Photo caption: Former Del. Mike Honaker during his swearing-in ceremony, Jan. 4, 2022. (Perry Bennett | West Virginia Legislative Photography)

BY: LORI KERSEY – AUGUST 31, 2023 3:18 PM

State Del. Mike Honaker, R-Greenbrier, has resigned from the House of Delegates to be the inspector general for the state Department of Homeland Security. 

Gov. Jim Justice announced Honaker’s appointment in a new release Wednesday.

“Del. Honaker has dedicated his life to public service, and I am thrilled to announce he will be West Virginia’s new Inspector General,” Justice said in the news release. “With his extensive law enforcement background and passion for public safety, I am confident he will continue to serve our great state with honor and integrity.”

House bill 3360, passed during the 2023 legislative session, created the Office of Inspector General in the Department of Homeland Security. 

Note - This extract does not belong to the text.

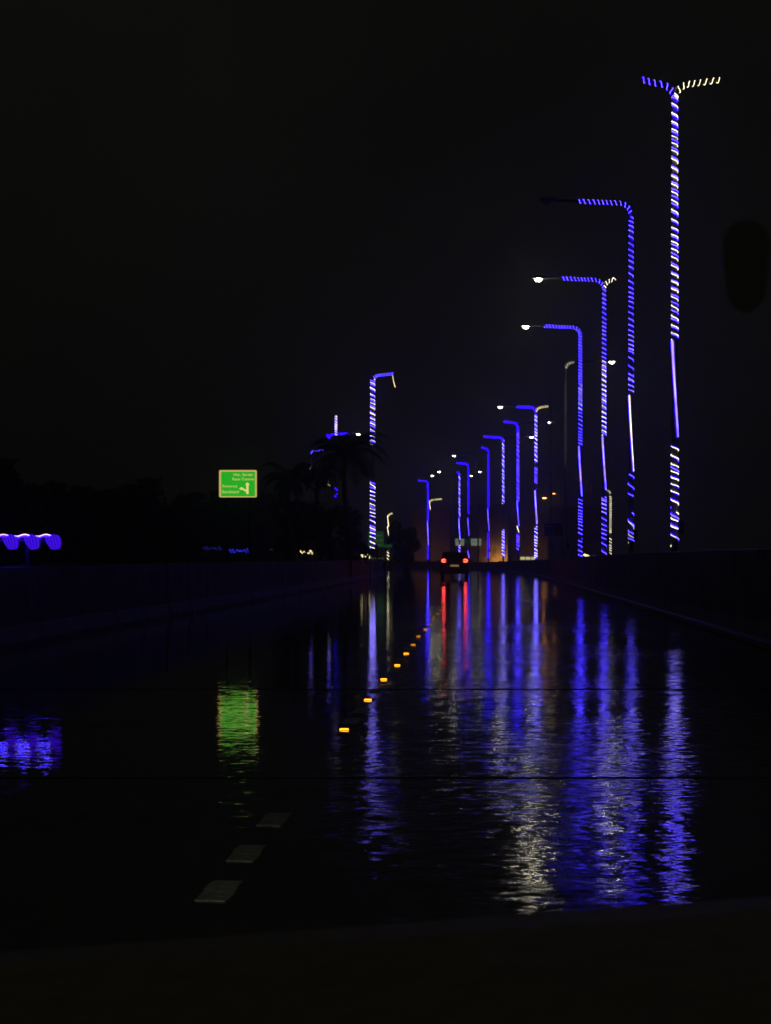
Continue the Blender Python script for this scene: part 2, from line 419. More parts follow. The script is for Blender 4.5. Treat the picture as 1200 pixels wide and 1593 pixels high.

According to the bill, the office will “perform inspections, evaluations, and reviews, and provide quality control for all investigations within the department” and “investigate fraud, waste, abuse of departmental funds, and behavior in the department that threatens public safety or demonstrates negligence, incompetence, misfeasance, or malfeasance.”

The legislation sets a term of five years for the inspector general. 

Homeland Security includes the West Virginia State Police, which is the subject of federal and internal investigations and lawsuits over allegations that include a hidden camera in the women’s locker room at the State Police Academy, a man’s beating death along interstate 81 in Martinsburg, theft and allegations a woman was kidnapped and raped by a trooper

It also includes the state Division of Corrections and Rehabilitations, which is the subject of a federal class-action lawsuit over longstanding issues of overcrowding, understaffing and deferred maintenance. During a special session last month, state lawmakers passed a number of bills they hope will address jail issues, including giving pay raises to correctional officers and bonuses to non-uniformed staff members. 

Honaker was a Virginia State Trooper for 28 years and previously served in the U.S. Marine Corps. In retirement, he returned to West Virginia and was appointed Greenbrier County’s director of Homeland Security and Emergency Management and the Greenbrier County 911 Center.  

In December 2021, Justice appointed Honaker to fill the vacancy in the 42nd district left with the resignation of Del. Barry Bruce earlier that month. 

“I am honored by the opportunity to serve West Virginia in this new capacity and I thank the governor for his confidence in me,” Honaker said in the news release. “I look forward to continuing to support the state’s public safety efforts.”

Honaker’s resignation from the House of Delegates was effective at 5 p.m. Wednesday.